Paul Weitz born on July 25, 1932, earned a degree in aeronautical engineering at Pennsylvania State University. He received a master’s degree at the Naval Postgraduate School in California, and was commissioned an ensign in the Reserve Officers Training Corps. Before being selected by NASA for the astronaut corps in 1966, he served as a pilot in the Navy in Vietnam. In 1973, he became the pilot on the first mission to the Skylab space station which had been set up on May 14. Even though three men were ready to blast the next day, a heat shield to protect the lab was damaged. Mr.Weitz was one of the men who helped fix this problem using a makeshift repair, and had abilities that impressed others quickly.

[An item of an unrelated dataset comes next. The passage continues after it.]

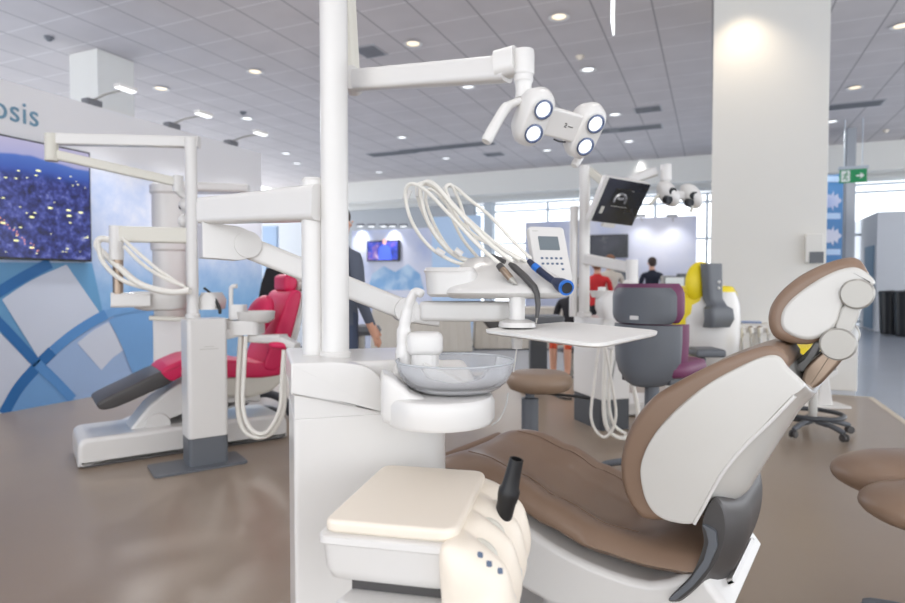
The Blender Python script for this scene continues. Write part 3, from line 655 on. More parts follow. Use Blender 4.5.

Ten years after he manned the first Skylab mission for a record then of 672 hours and 49 minutes, he was in command of the Challenger in 1983. It was the second shuttle to go into orbit, and flew nine successful missions. Because of its famous explosion in 1986, Paul Weitz became a part of the management team at NASA which identified problems with that explosion. He then later on stated about the possible problems of the Challenger and how it may have undergone too many flights in a  short amount of time. He inspired others to work harder in fixing this problem for future purposes, and to encourage other scientists to not make themselves “susceptible to such pressures.”

Paul Weitz was a motivation for other scientists and future ones that liked the idea of looking at a problem and not giving up until it is solved. He is not only an important memory of the early advancements in space, but he was also supported by many comrades during his time as NASA. He explained in an interview of how one thing he never got tired of seeing was the view of Earth from his Skylab mission; and that the best part was looking out his window. We can remember Paul Weitz as another creative mind in the world who brought us more closer to understanding the complexities of it.